Django Django | Full Interview

Django-Django-009

If you have too much colour on the canvas it just ends up brown… you have to be careful.

Django Django are set to re-introduce themselves to the world this month. The follow up to their self-titled (and Mercury Prize-nominated) debut is ready to hit the shelves and they’ve perfected a fresh live show — but it’s been a far from straight-forward process. I spoke to chief synth-man Tommy Grace about the journey so far.

“We had a lot more resources this time, I was like a pig in sh*t because we recorded the last one in Dave’s bedroom”. For album two, the band prepared material in their own studio before taking it to Angelic Studios, where the mass of equipment to hand left them wanting to try everything they could. “I guess we went a bit nuts in the first couple of weeks we were there just because we had everything at our disposal. Then we went back to our own studio and reviewed what we’d done. There were both good bits and bits that were lacking compared to the first album”.

It was quickly realised that they needed to strip down the gear they were using. “I was talking to a friend recently about the problem of having too much gear. He told me that if you have too much colour on the canvas it just ends up brown. I thought that was a really good analogy. It’s true, you do have to be careful”. It’s been quite some time since the band put out their last record. I ask whether it was important for them to take their time and there’s a definite pause. “I’d rather have brought it out before now, for sure, but at the end of the day if we’re not 100% happy with what we’ve done we’ll scrap it and start again”. He admits that if they’d have released the tracks from that first session, they “wouldn’t have been unique, they wouldn’t have been us”.

Unique is very much a keyword with this band, but what gives them this individuality? “I think it’s that if we sound like someone else when we’re recording then we’ll scrap it. We’re quite strict about that”, he insists, going on to cite their art college background as a possible source of such sentiment. Django Django first brushed shoulders while studying in Edinburgh, and Tommy remembers this time fondly. “That was probably the best time ever at art college. That said, nearly everything I liked about it was from the social side of things”. I ask if he remembers his first encounter with the others. “I saw Dave in the first year of art college, simply because he would just never be ignored. Then I went around to his house one day; I remember being like, f*cking hell, look how many records this guy has got”.

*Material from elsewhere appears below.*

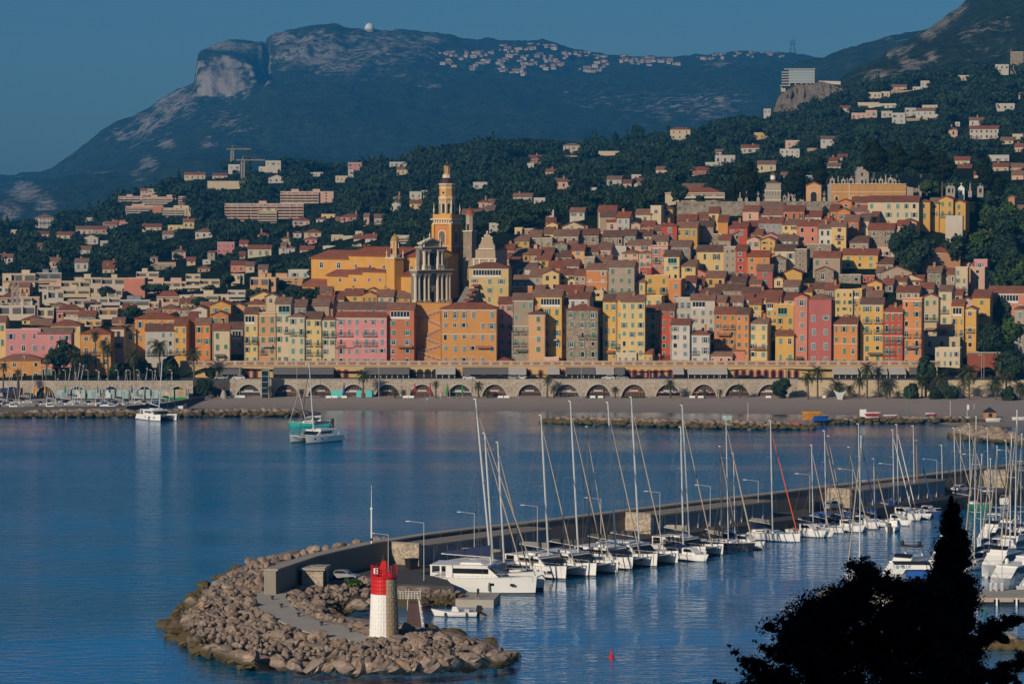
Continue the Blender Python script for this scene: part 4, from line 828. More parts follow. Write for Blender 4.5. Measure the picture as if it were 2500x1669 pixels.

And the rest, as they say, was history. The bunch formed a solid friendship which saw them move down to London, where they set to work on their debut album part-time. “We had no-idea of the success that album would have. It was just something else that we were all doing at the time. It was just a thing we were doing, so we didn’t even give it much thought”. Material for the new album came about in quite a variety of ways, however. “We’d be writing individually or in pairs, but a lot of the time it was just going back through old recordings on our phones or hard-drives or whatever. They’d literally just be tiny little glimpses, like guitar lines that we’d try and re-create”. These little parts are essentially what spawned the whole record, with much of the sounds heard coming from ad hoc recordings made on the road.

I ask if there are any nerves around the release of this follow-up, but the enthusiasm in his reply would suggest not — “I’m just really looking forward to just having the record on my turntable; being able to play something that I’ve had a part in. I find that hugely satisfying”. It’s quite warming to hear the appreciation Tommy has for physical records, saying that he even struggles to believe sometimes that these physical documents are still around, rather than solely MP3s. When I mention the band’s show at Bristol’s Academy for the NME Awards Tour back in 2013, records seem to be at the heart of what he remembers: “One of the first things we do when we get to a city is scout out the record shops and Bristol is brilliant for that. There were, like, five we went to that day. I remember crouching down by a crate of records and Tricky walked in the door, I was totally star-struck”.

The band’s upcoming visit is also at the Academy. “We’re working on some special staging and lighting, changing it up, so that should be exciting. Also my setup on the keyboards and stuff has totally multiplied. It’s going to be great. We’ve got all of these new tunes to play, but also the stuff from the first album, which, now we’ve been touring for so long, we’re really tight at.” If one thing’s certain, the well-missed band’s arrival certainly won’t go unannounced this year.

Django Django play the Academy on 21st May, with ‘Born Under Saturn’ out on the 4th via Because Music.